> **Request**:
Reproduce the listing below without changes, except that pictures are left out.

──────────

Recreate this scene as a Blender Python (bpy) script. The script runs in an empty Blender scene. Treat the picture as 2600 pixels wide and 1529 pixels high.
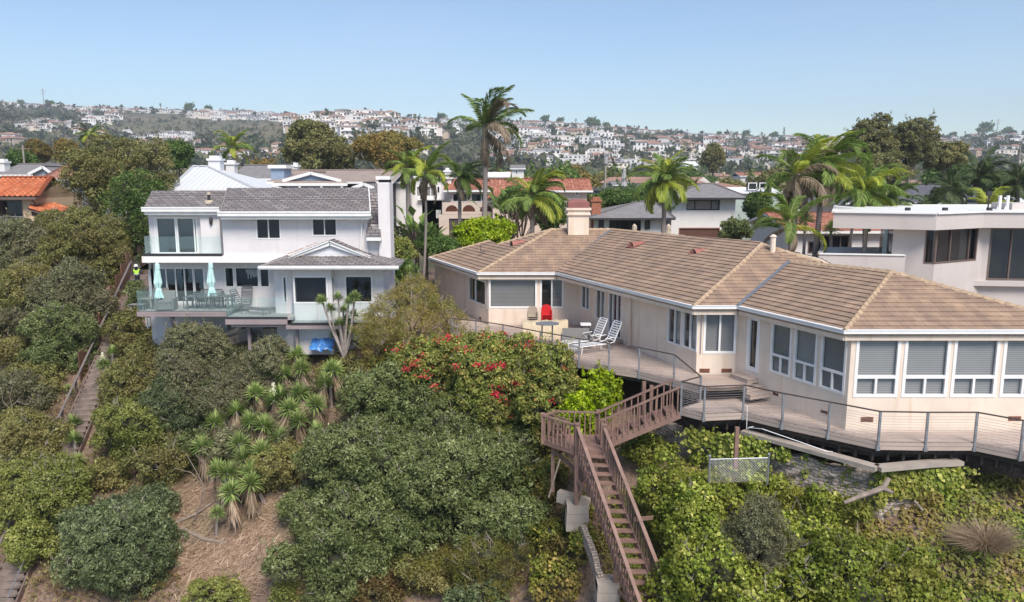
import bpy, math, random
import numpy as np
from mathutils import Vector
R = math.radians
rnd = random.Random(7)
sc = bpy.context.scene
# ---------------------------------------------------------------- camera, sky, sun, exposure
FP = 1950.0; CX = 1300.0; CY = 764.5; HORIZON = 455.0
PITCH = math.atan((CY-HORIZON)/FP)
cam = bpy.data.objects.new('camera', bpy.data.cameras.new('camera'))
sc.collection.objects.link(cam); sc.camera = cam
cam.data.sensor_width = 36; cam.data.lens = 36*FP/2600
cam.data.clip_start = 0.5; cam.data.clip_end = 20000
cam.location = (0, 0, 0); cam.rotation_euler = (math.pi/2-PITCH, 0, 0)
SUN_EL, SUN_AZ = 50, 158            # azimuth clockwise from +Y: behind the camera, a little to the right
w = bpy.data.worlds.new('World'); sc.world = w; w.use_nodes = True
nt = w.node_tree; bg = nt.nodes['Background']
sky = nt.nodes.new('ShaderNodeTexSky'); sky.sky_type = 'NISHITA'; sky.sun_disc = False
sky.sun_elevation = R(SUN_EL); sky.sun_rotation = R(SUN_AZ)
sky.air_density = 1.0; sky.dust_density = .4; sky.ozone_density = 3.2; sky.altitude = 50
tcw = nt.nodes.new('ShaderNodeTexCoord'); mpw = nt.nodes.new('ShaderNodeMapping'); mpw.inputs['Scale'].default_value = (1, 1, 5)
nzw = nt.nodes.new('ShaderNodeTexNoise'); nzw.inputs['Scale'].default_value = 1.6; nzw.inputs['Detail'].default_value = 5
mrw = nt.nodes.new('ShaderNodeMapRange'); mrw.inputs['From Min'].default_value = .45; mrw.inputs['From Max'].default_value = .75; mrw.inputs['To Max'].default_value = .1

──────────

> **Complete response**:
Recreate this scene as a Blender Python (bpy) script. The script runs in an empty Blender scene. Treat the picture as 2600 pixels wide and 1529 pixels high.
import bpy, math, random
import numpy as np
from mathutils import Vector
R = math.radians
rnd = random.Random(7)
sc = bpy.context.scene
# ---------------------------------------------------------------- camera, sky, sun, exposure
FP = 1950.0; CX = 1300.0; CY = 764.5; HORIZON = 455.0
PITCH = math.atan((CY-HORIZON)/FP)
cam = bpy.data.objects.new('camera', bpy.data.cameras.new('camera'))
sc.collection.objects.link(cam); sc.camera = cam
cam.data.sensor_width = 36; cam.data.lens = 36*FP/2600
cam.data.clip_start = 0.5; cam.data.clip_end = 20000
cam.location = (0, 0, 0); cam.rotation_euler = (math.pi/2-PITCH, 0, 0)
SUN_EL, SUN_AZ = 50, 158            # azimuth clockwise from +Y: behind the camera, a little to the right
w = bpy.data.worlds.new('World'); sc.world = w; w.use_nodes = True
nt = w.node_tree; bg = nt.nodes['Background']
sky = nt.nodes.new('ShaderNodeTexSky'); sky.sky_type = 'NISHITA'; sky.sun_disc = False
sky.sun_elevation = R(SUN_EL); sky.sun_rotation = R(SUN_AZ)
sky.air_density = 1.0; sky.dust_density = .4; sky.ozone_density = 3.2; sky.altitude = 50
tcw = nt.nodes.new('ShaderNodeTexCoord'); mpw = nt.nodes.new('ShaderNodeMapping'); mpw.inputs['Scale'].default_value = (1, 1, 5)
nzw = nt.nodes.new('ShaderNodeTexNoise'); nzw.inputs['Scale'].default_value = 1.6; nzw.inputs['Detail'].default_value = 5
mrw = nt.nodes.new('ShaderNodeMapRange'); mrw.inputs['From Min'].default_value = .45; mrw.inputs['From Max'].default_value = .75; mrw.inputs['To Max'].default_value = .1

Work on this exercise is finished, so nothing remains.